Demystifying Random Forests Algorithm
Just for the record, I have been a huge fan of RandomForest since I was first introduced to it. Am sure many of you are as well. It is one of the easiest model to train, having almost no assumptions to be taken care of as it is a non-parametric algorithm, requires negligible pre-processing and moreover, almost always gives fairly decent and reliable output.
However, I strongly believe that one needs to have a complete understanding of the model-working to be able to use it right and not get carried away. A data scientist is described as “Someone better at statistics than any software engineer, and someone better at software engineering than any statistician”. I come from Computer Science background and hence I spend a lot of time to get my statistics concepts right.
Random Forest works well in a large number of cases, but not ALL. Most people use it without understanding its drawbacks and limitations which might affect the model performance. Below is a summary of key points to consider while training a RandomForest:
1. RandomForests do not perform well on a dataset with high-cardinality categorical features.
For example, if we have a feature with 20 unique values and another feature with 50 unique values then we have 50x20 = 1000 unique combinations available to choose from. There are high chances that a few of these combinations will be picked up well during the training phase giving good accuracy scores, but may not perform as well on new unseen data points, and hence not generalize so well.

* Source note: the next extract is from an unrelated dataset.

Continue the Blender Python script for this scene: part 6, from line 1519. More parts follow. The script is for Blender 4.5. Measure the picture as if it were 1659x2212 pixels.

2. Like all trees, RandomForests have discrete outputs since they have a finite number of leaf nodes. As a result, interpolating between the discrete predictions and extrapolating beyond the trained data takes extra effort.
For example, if you have a continuous response variable, you might always get just 50 distinct values as predictions because the tree has 50 leaf nodes. But in case of say, a linear regression model, the equation of the fitted line gives us a continuous range of values. Usually it is not a deal-breaker, but just something to look out for.
3. It does not work well with time. Again, trees in general don’t.
4. Sometimes each tree can be inaccurate.
For example, sometimes trees need to go to immensely high depth to capture a simple decision boundary like y = x1 + x2. Based on your ‘max_depth’ parameter, none of the trees might ever be able to capture this.
5. RandomForest is known to work well with high feature spaces. However, sometimes only a handful of these features are useful. In the process of random feature sampling, some trees in the forest might not have any useful feature to predict the target variable but still contribute to final prediction with an equal weight.
6. RandomForests can be easy and fast to train, but they take a long time to come up with predictions. This low prediction throughput is not ideal for real-time prediction use cases.